Here’s where things get eerie: Tented prairie dresses made from what appears to be latex, worn with cloaks and long leather neckties. There is something undeniably kinky about the combination; fabrics and ideas taken from the bondage shop and stripped of their obvious hotness. Simons is best when he is in a clash, taking the obvious and making it strange, turning the serene into something suspicious, or electrifying peaceful shapes with a rebellious edge. These combinations are the oddest and most enticing facet of this collection—why would you make this? Why style it this way?

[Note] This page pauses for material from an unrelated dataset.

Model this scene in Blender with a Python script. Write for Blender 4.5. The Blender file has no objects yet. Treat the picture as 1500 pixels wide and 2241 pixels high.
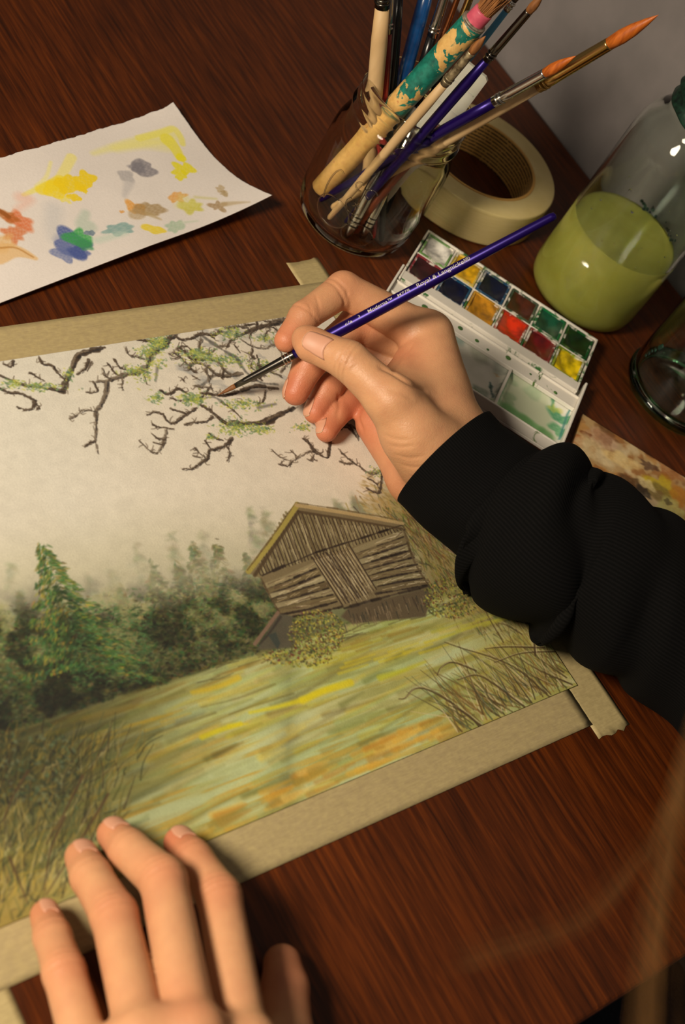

Maybe the purpose of being a silent designer is to leave the questions unanswered. To provoke, not explain. Back to the painting. Art historical interpretations of the work cast the people in the town’s square as fools, acting out proverbs of the era like “banging one’s head against a brick wall,” or “the world is turned upside down.” What does that central figure in the blue cloak depict, the one whose very cloak opens this collection? A man who has been cheated on by his wife. What can we extrapolate from that? How could Simons relate? Hmm. For a designer who rarely speaks publicly, he manages, always, to say a lot about himself, his life, his obsession in his work. Vibes are shifting indeed.